Kikuya Yokocho

One of Japan’s 100 top roads, with scenery unique to a castle town

Closest station

San’in Main Line, Higashi-Hagi Station

Access
  1. About a 20 minutes’ walk from JR Higashi-Hagi Station
  2. About a 1 minute walk from the Hagi Uragami Museum bus stop (Maaru Bus west circuit “Shisaku-kun”)
Location

Near 1-chome Gofuku-machi, Hagi City

Opening hours

Any time

Price

Free

Great Stuff to See and Do!

A beautiful street where you can glimpse the lives of Edo period warriors

The castle town that extends outside the moat of the former Hagi Castle has streets arranged in a grid formation, linked by the eaves of residences of mid and low-grade samurai. The roads today are the same as they once were, frozen with the vestiges of ancient times. Because stores facing Onari-michi Street bear the names of wealthy merchants like Edoya, Iseya, and Kikuya, their names live on in the yokocho or lane. In addition to being the location of the residence of the Kikuya family, Kikuya Yokocho is also the birthplace of Shinsaku Takasugi, a samurai who fought for the modernization of Japan at the end of the Edo period, and Giichi Tanaka, the 26th Prime Minister of Japan. The beautiful Kikuya Yokocho was selected as one of Japan’s top 100 roads, and contains namako walls that are dazzlingly white on clear days when they reflect the sunlight.

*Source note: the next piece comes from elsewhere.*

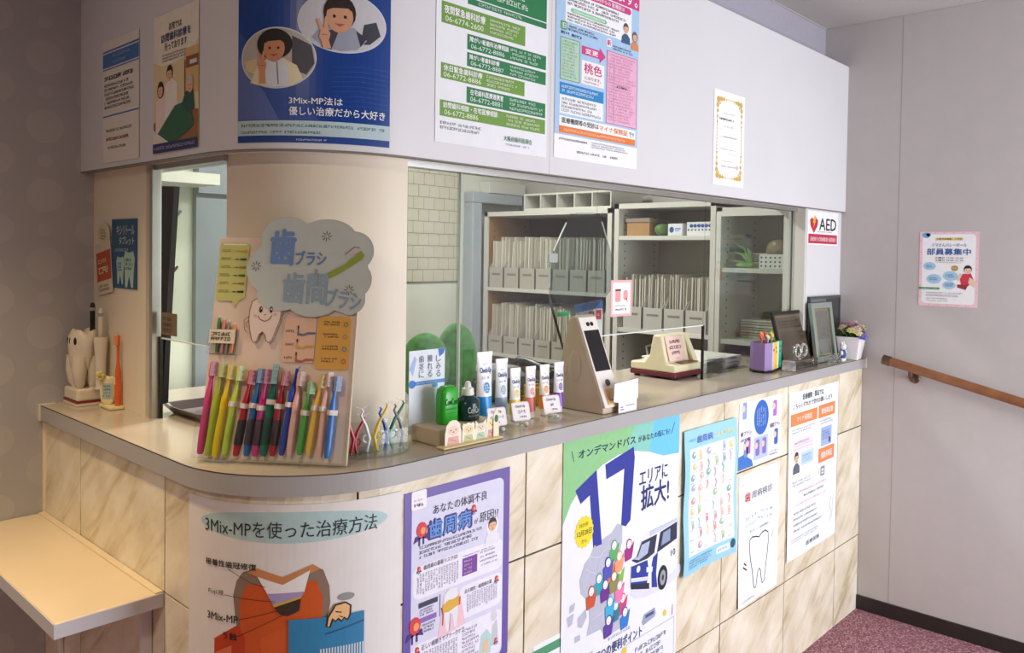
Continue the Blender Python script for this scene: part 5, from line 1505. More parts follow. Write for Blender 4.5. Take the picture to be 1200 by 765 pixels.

Historic buildings that were once used as residences of traveling inspectors of the Edo shogunate

The Kikuya family residence was the home of a family of wealthy merchants who worked as goyotashi government purveyors to the domain. The residence was built during the early Edo period and has 400 years of history, making it one of the oldest such residences of an existing merchant family. The Kikuya family were warriors of the Ouchi Clan, but when the warlord Terumoto Mori began construction of Hagi Castle, they moved to Hagi, where they became prominent merchants and poured their efforts into development of the town. Five buildings (the main building, main warehouse, treasury, rice granary, and kitchen) are designated as Important Cultural Properties, and about one third of the roughly 6,000 square meters of the grounds is open to the public. The splendid garden as well as exhibitions of valuable materials like artworks, folk art items, and old books, are on view and allow you to discover the lives of government purveyors in the old days.